By the time Dexter finally reaches Rachel, a bloody showdown occurs and the Moores emerge the victors. We're given an epilogue of their happy life post Dexter, enjoying life on the island.
This story reminded me quite a bit of one of my all-time favorite Stephen King novels Rose Madder. Both detail a woman escaping an abusive marriage with a murdering police officer to start a new life, and him tracking her down (complete with bloody trail) for a final showdown. Both murderers are misogynist homophobes and both seem genuinely terrifyingly unkillable.
But Rose Madder centered on the victim's transformation as a part of her eventual victory. Rosie McClendon had to become her true self (or rather, back to her true self) before she could defeat her past.
Rachel Moore, on the other hand, was pretty well transformed before the book, more or less, until the past comes calling again and must be dealt with.
But the most telling (and sometimes frustrating) difference is that this story really isn't really about Rachel Moore at all. It's about her husband, Joshua Moore.

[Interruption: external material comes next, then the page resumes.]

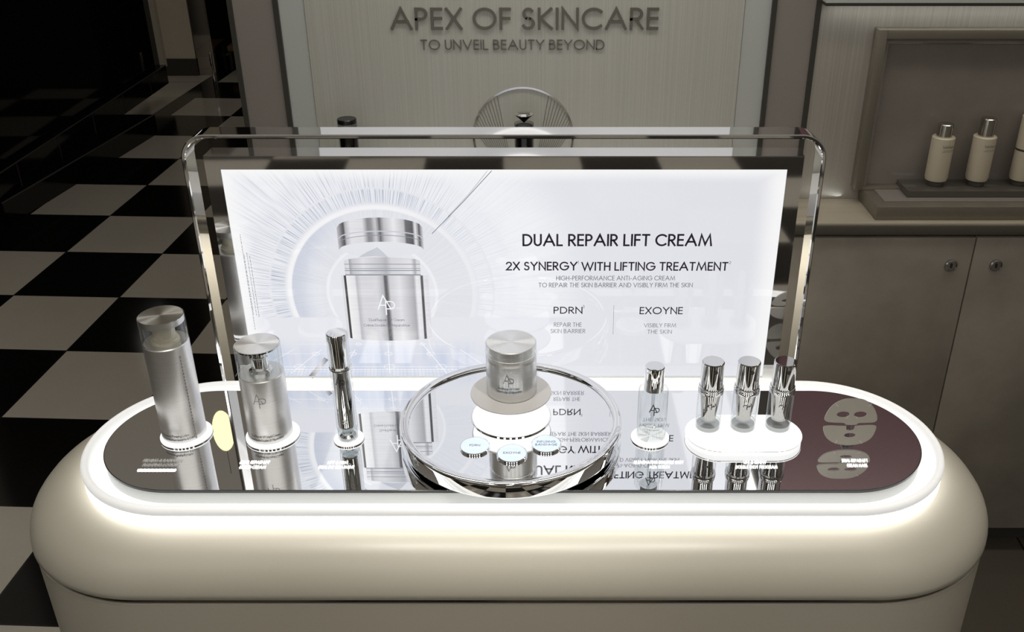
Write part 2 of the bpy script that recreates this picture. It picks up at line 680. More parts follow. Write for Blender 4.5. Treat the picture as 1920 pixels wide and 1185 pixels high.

We see Joshua's growth as a person and a character. He finally stands up to his emotionally abusive mother and enforces boundaries (rather troublingly, his father who has witnessed this abuse for years and said nothing, shakes his hand afterward and tells him he's proud of him and that he needed to stand up to his mother long ago). He practices shooting a gun, something he feared to do, in preparation for an altercation with his wife's former husband. By the time he first meets Dexter, he's the first person from Rachel's life that Dexter fails in murdering on his bloody information hunt, and in the final showdown, Joshua helps considerably with the fight and it's pretty clear if he wasn't there, Dexter wouldn't have been defeated. To say nothing of the fact we witness him learning to sleuth and figure out (successfully) his wife's past and her current location.

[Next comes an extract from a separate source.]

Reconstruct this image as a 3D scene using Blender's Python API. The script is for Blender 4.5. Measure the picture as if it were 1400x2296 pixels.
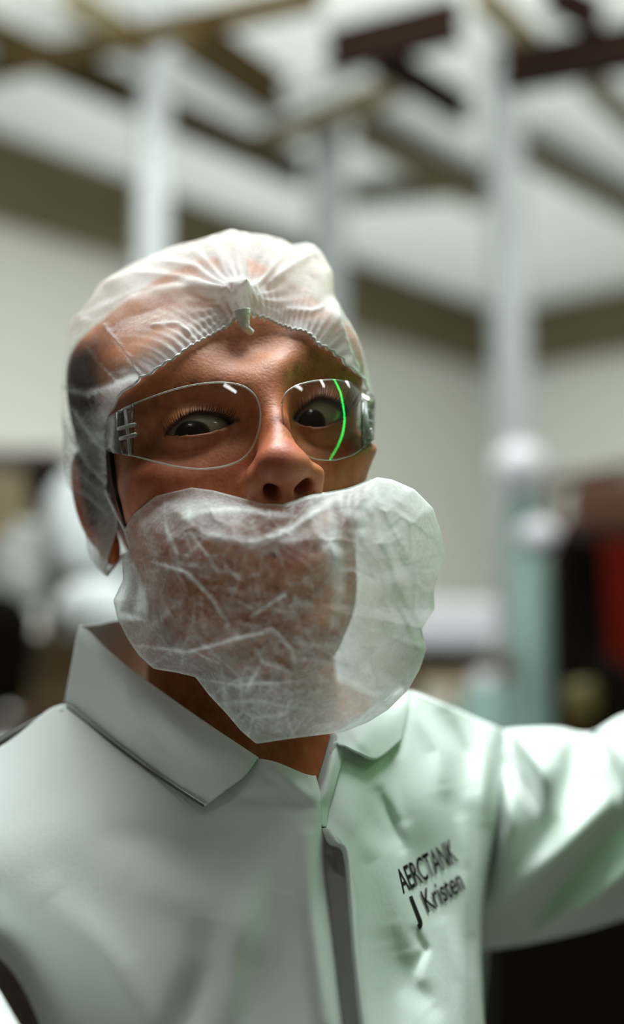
import bpy, bmesh, math, random
import numpy as np
from mathutils import Vector, Matrix
from mathutils.bvhtree import BVHTree

random.seed(7); RNG = np.random.default_rng(7)
SC = bpy.context.scene
for o in list(bpy.data.objects): bpy.data.objects.remove(o)

# ------------------------------------------------------------------ camera, world, lights, exposure
W, H, FL = 1400.0, 2296.0, 50.0 / 36.0 * 2296.0
PITCH = math.radians(10.0)
CAM = np.array([0.0, 0.0, 1.5])
cd = bpy.data.cameras.new('camera'); cam = bpy.data.objects.new('camera', cd); SC.collection.objects.link(cam)
cd.sensor_fit = 'VERTICAL'; cd.sensor_height = 36.0; cd.sensor_width = 36.0 * W / H; cd.lens = 50.0
cd.clip_start = 0.02; cd.clip_end = 60
cam.location = CAM; cam.rotation_euler = (math.pi / 2 + PITCH, 0, 0)
cd.dof.use_dof = True; cd.dof.focus_distance = 0.755; cd.dof.aperture_fstop = 2.0; cd.dof.aperture_blades = 0
SC.camera = cam
SC.view_settings.view_transform = 'Standard'; SC.view_settings.look = 'None'
SC.view_settings.gamma = 1.0; SC.view_settings.exposure = 0.0; SC.view_settings.use_curve_mapping = False
SC.cycles.use_denoising = True
SC.cycles.transparent_max_bounces = 24; SC.cycles.max_bounces = 8

world = bpy.data.worlds.new('world'); SC.world = world; world.use_nodes = True
bg = world.node_tree.nodes['Background']; bg.inputs[0].default_value = (1.0, 0.80, 0.52, 1); bg.inputs[1].default_value = 0.055

def area_light(name, loc, target, size, size_y, power, color, spread=None):
    l = bpy.data.lights.new(name, 'AREA'); l.shape = 'RECTANGLE'; l.size = size; l.size_y = size_y
    l.energy = power; l.color = color
    if spread: l.spread = spread
    o = bpy.data.objects.new(name, l); SC.collection.objects.link(o); o.location = loc
    d = Vector(target) - Vector(loc); o.rotation_euler = d.to_track_quat('-Z', 'Y').to_euler()
    return o
area_light('hall_lamp_light', (0.05, 0.92, 3.3), (0.0, 0.82, 1.5), 1.3, 0.9, 88, (0.92, 1.0, 0.99))
area_light('ceiling_fill_light', (-0.4, 4.2, 1.2), (0.2, 5.2, 3.4), 3.0, 1.0, 66, (0.93, 1.0, 0.97))  # added fill from below to brighten the ceiling, no lamp stands there
area_light('hall_wall_light', (0.2, 2.6, 3.2), (0.4, 5.6, 1.6), 2.5, 0.8, 55, (0.97, 1.0, 0.95))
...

By contrast, Rachel is almost a secondary character in this story. We see her struggling with the truth, but nowhere near as much as we see Joshua struggling because she won't tell him. In backstory, Rachel is raised by her widowed aunt after her parents' death and later wonders if not having a father and thus looking for a strong man is what lead her to a controlling abuser. (SIDE NOTE: That's... not really how any of that works? Yes, abusers do look for weakness and to exploit it, but Rachel's aunt is shown to be nothing other than loving and competent. The mere absence of a male caregiver really wouldn't be enough to drive someone to an abusive male partner. However, given that this is from Rachel's point of view, it's plausible it's her warped way of blaming herself for her abuse, horribly typical for a survivor.)
When Joshua finally tracks her down, they do talk about their relationship (although given what Rachel's been through, Joshua could stand to be a bit more understanding) and move forward better. But again, that's as much a Joshua moment as a Rachel one.

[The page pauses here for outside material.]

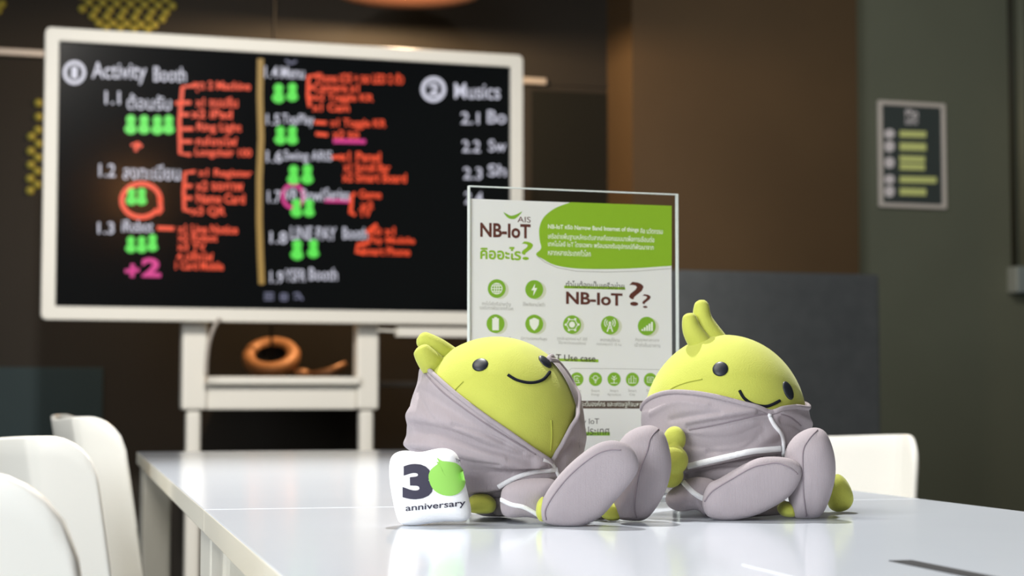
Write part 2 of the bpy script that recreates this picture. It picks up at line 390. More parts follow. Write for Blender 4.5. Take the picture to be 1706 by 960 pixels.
def place_chair(bend, facing, label, ztop, near=-1, tilt=0.0):
    """bend: world point of the top of the bend between panel and the wing on side `near`"""
    f = V((facing[0], facing[1], 0)).normalized(); l = V((-f.y, f.x, 0))
    if used[0]:
        r = proto.copy(); COL.objects.link(r)
        for ch in proto.children:
            c = ch.copy(); COL.objects.link(c); c.parent = r
    else: r = proto; used[0] = True
    loc = V(bend) - f * (-0.20 - 0.059) - l * (0.155 * near)
    r.location = (loc.x, loc.y, 0); r.rotation_euler = (0, 0, math.atan2(f.y, f.x)); r.scale = (1, 1, ztop / 0.80)
    return tag(r, label, 'chair', 'white shell chairs around the tables')
def zt(py, Y): return at(853, py, Y).z
def fac(deg): return (math.cos(math.radians(deg)), math.sin(math.radians(deg)))
place_chair(at(126, 700, 2.6), fac(20), 'white shell chair at far left, its back highest and closest to the table corner', zt(694, 2.58))
place_chair(at(52, 728, 2.07), fac(33), 'white shell chair at left, the middle one of the three in the row', zt(727, 2.04))
place_chair(at(-95, 785, 1.0), fac(26), 'nearest white shell chair at the lower left, cut off by the frame', zt(784, 0.99))
place_chair(at(1508, 726, 2.7), (-0.50, -0.87), 'white shell chair at the right behind the lime hand of the right plush', zt(723, 2.7), near=1)

# ================================================================== INTERACTIVE BOARD
tb = 0.318
BL = at(68, 533, 4.9); BO = V((BL.x, BL.y, 0)); bx = V((1, tb, 0)).normalized(); by = V((-bx.y, bx.x, 0))
BF = Frame(BO, bx, by)                      # plane y = 0 is the glass, y grows away from the viewer
bw = BF.hit(870, 300)[0]; bz0 = (BF.hit(68, 533)[1] + BF.hit(872, 543)[1]) / 2; bz1 = (BF.hit(74, 44)[1] + BF.hit(867, 94)[1]) / 2
FWD = 0.038
board = empty('interactive_board', BF.p(bw / 2, 0.2, 0), 'large white framed digital flipboard with handwritten notes on its black screen, on a white stand', 'whiteboard')
scr = obj('screen', *box(BF, FWD, bw - FWD, 0, 0.03, bz0 + FWD, bz1 - FWD), M['screen'], board, smooth=False)
# frame: rounded outer rectangle minus the screen, as one ring
def frame_ring(fr, x0, x1, z0, z1, wd, y0, y1, rad, n=6):
    def rr(x0, x1, z0, z1, r):
        out = []
        for cx, cz, a in ((x1 - r, z1 - r, 0), (x0 + r, z1 - r, 90), (x0 + r, z0 + r, 180), (x1 - r, z0 + r, 270)):
            for k in range(n + 1):
                t = math.radians(a + 90 * k / n); out.append((cx + r * math.cos(t), cz + r * math.sin(t)))
        return out
    o_, i_ = rr(x0, x1, z0, z1, rad), rr(x0 + wd, x1 - wd, z0 + wd, z1 - wd, 0.002); k = len(o_); vv = []
    for y in (y0, y1):
        vv += [fr.p(a, y, b) for a, b in o_]; vv += [fr.p(a, y, b) for a, b in i_]
    ff = []
    for j in range(k):
        q = (j + 1) % k
        ff += [(j, q, k + q, k + j), (2 * k + j, 3 * k + j, 3 * k + q, 2 * k + q), (j, 2 * k + j, 2 * k + q, q), (k + j, k + q, 3 * k + q, 3 * k + j)]
    return vv, ff
bevel(fix_normals(obj('frame', *frame_ring(BF, 0, bw, bz0, bz1, FWD, -0.012, 0.035, 0.016), M['board_frame'], board, smooth=False)), 0.004, 2)
obj('back_shell', *box(BF, 0.04, bw - 0.04, 0.031, 0.06, bz0 + 0.04, bz1 - 0.04), M['board_frame'], board, smooth=False)
# stand
SF = Frame(BF.p(0, 0.075, 0), bx, by)
def sx(px): return SF.hit(px, 620)[0]
def sz(py): return SF.hit(460, py)[1]
pl0, pl1, pr0, pr1 = sx(303), sx(345), sx(594), sx(630)
zc0, zc1, zt0, zt1 = sz(683), sz(645), sz(641), sz(628)
for a, b in ((pl0, pl1), (pr0, pr1)):
    bevel(obj('upper_post', *box(SF, a, b, -0.012, 0.05, zc0, bz1 - 0.2), M['board_frame'], board, smooth=False), 0.008, 3)
    m_ = (a + b) / 2; lw = 0.021
    bevel(obj('leg', *box(SF, m_ - lw, m_ + lw, -0.0, 0.042, 0.09, zc0), M['board_frame'], board, smooth=False), 0.012, 4)
    bevel(obj('foot_bar', *box(SF, m_ - 0.03, m_ + 0.03, -0.30, 0.30, 0.055, 0.09), M['board_frame'], board, smooth=False), 0.008, 2)
    for yy in (-0.26, 0.26):
        v, f = lathe((0, 0, 0), [(0.004, -0.012), (0.027, -0.012), (0.0275, 0), (0.027, 0.012), (0.004, 0.012)], 20, Matrix.Rotation(math.pi / 2, 3, 'Y'))
        obj('caster', [SF.p(m_, yy, 0.0275) + bx * q.x + by * q.y + V((0, 0, q.z)) for q in v], f, M['black'], board)
bevel(obj('cross_beam', *box(SF, pl1, pr0, 0.0, 0.045, zc0, zc1 + 0.012), M['board_frame'], board, smooth=False), 0.006, 2)
tray = bevel(obj('tray', *merge(box(SF, pl1 - 0.004, pr0 + 0.004, -0.035, 0.0, zt0, zt0 + 0.006), box(SF, pl1 - 0.004, pr0 + 0.004, -0.035, -0.029, zt0, zt1)), M['board_frame'], board, smooth=False), 0.003, 2)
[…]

To be clear, Joshua's development is absolutely the kind of character development you'd welcome, particularly in a story like this! But making the victim of domestic abuse a side character in the story of her new husband's development and his coming of age cheapens it somewhat.
The story does have excellent suspense and is one of the most compelling reads (as in "lose large quantities of time because you're busy turning pages" compelling) in quite a while (and this has been a year with many compelling, suspenseful reads). Chapters flew by and I finished it in far shorter a time than I usually would.
It's a masterfully suspenseful read with excellent character development, it's just regrettable about which character got the most development.
Notable: Given the staggeringly high amount of domestic violence among law enforcement, having an abusive partner be a cop is a bit of realism from both this author and Stephen King. Having the cop be convicted of attempted murder is less likely, but Dexter Bates is Black, which would increase the chances. This author goes a bit harder on the police line, with Dexter noting as he tortures a victim for information
A punch to the kidney caused the kind of sickening, blood-in-the-urine agony that stayed with you long afterward. Members of his team had used it to force confessions from hardheaded suspects before they lawyered-up, and he'd brought the tactic home, unleashing it on his wife whenever she delivered his dinner lukewarm, neglected to launder and press his clothes just right, or pissed him off in general. (pg 215)
When Joshua uncovers a newspaper headline about his wife's past about Dexter's arrest, Rachel is quoted as saying that
Prosecutors stated that the victim admitted she had been subjected to domestic abuse throughout her marriage to Bates, but that she had been afraid to report the abuse because of her husband's respected standing in the Chicago Police Department.
"She feared her cries for help would be ignored," Young said. "Her husband is a decorated narcotics detective, and she worried that the 'police brotherhood' would close ranks to protect him from persecution." (pg 221)
Both Dexter and the abusive killer in Rose Madder, Norman Daniels, are both homophobes with gay victims. The encounter in this novel contains significantly less homophobic stereotypes (and before you object via the publication date, 2008 vs 1995, you're right! A lot of progress was made on Queer rights in that time! But a lot of progress had been made in 1995 and it was absolutely not present in King's novel), thankfully.
The murders are as gruesome as you can imagine, but a line that took me out of the brutality a bit in a way that didn't quite work was this line as Dexter is torturing and murdering someone in Rachel's life for information:
She went as rigid as if she'd been given an electrical shock, and released a high-pitched shriek that would have shamed Mariah Carey. (pg 215)
I realize portraying murder/torture in absurdity is part of the horror, but the line just made me laugh and cringe.
Growing up, the only strong male presences in her life had lived on the television screen-- watching Bill Cosby play Cliff Huxtable in The Cosby Show was like seeing the father she wished she could remember. (pg 146)
Speaking of cringing, oof.
To borrow from another book review blog, I guess this falls under "SIGNS THIS WAS WRITTEN IN 2008 DEPARTMENT".